It's important to remember that "Cloud Foundation is not a software bundling exercise," he told CRN.

The package, including the latest versions of vSphere compute virtualization, vSAN storage virtualization and NSX network virtualization, is an "engineered solution that brings together the entire software defined data center suite in an easy to consume way for our customer," Herreras said.

Cloud Foundation 3.5., unveiled in Barcelona at VMworld 2018 Europe, unifies IT operations across on-premises private clouds, public clouds and IoT devices on the edge of networks. The aim is to make it easier to move workloads at scale across those diverse cloud environments while breaking down hardware silos, he said.

Among the new features is "multi-site functionality" that allows stretching vSAN storage clusters across data centers in metropolitan areas as one implementation of a hybrid environment, something particularly desirable to European customers, Herreras said.

Another feature called NSX Hybrid Connect, quietly introduced on Cloud Foundation 3.0 this summer but being trumpeted with the latest release, makes it possible to use vMotion to move workloads across clouds, as could previously be done only across server nodes.

Cloud Foundation 3.5 is the first release of the suite to integrate with NSX-T, a version of the network virtualization solution built from the ground up to run containers. NSX-T can run Kubernetes orchestrated clusters side-by-side with virtual machines, with intrinsic security at every layer of that infrastructure.

VMware also introduced support for composable infrastructure, which pools infrastructure resources as shared cloud services, through an integration between VMware's SDDC Manager and HPE Synergy Composer. That makes it possible for apps to run across environments, such as file and block storage.

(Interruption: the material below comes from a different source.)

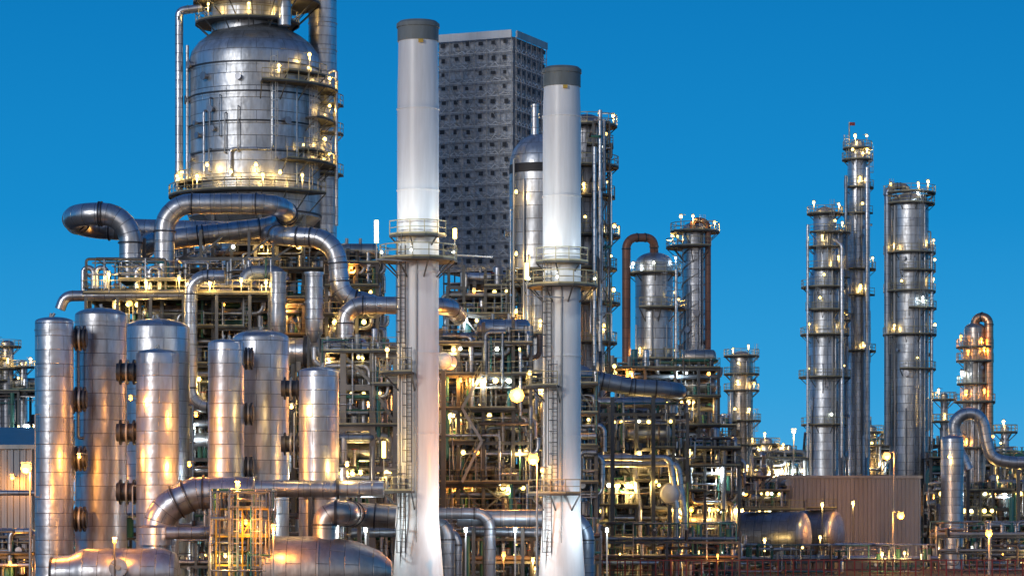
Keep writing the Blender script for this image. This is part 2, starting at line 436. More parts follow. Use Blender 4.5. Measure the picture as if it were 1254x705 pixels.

Cloud Foundation 3.0 for the first time allowed users to bring their own network switches, whereas before they could only choose from a limited prescriptive set. The latest release further supports legacy hardware by allowing customers to incorporate existing external storage alongside vSAN.

And VMware introduced in preview VMware Cloud Foundation on VxRail, adding support for Dell's hyper-converged infrastructure.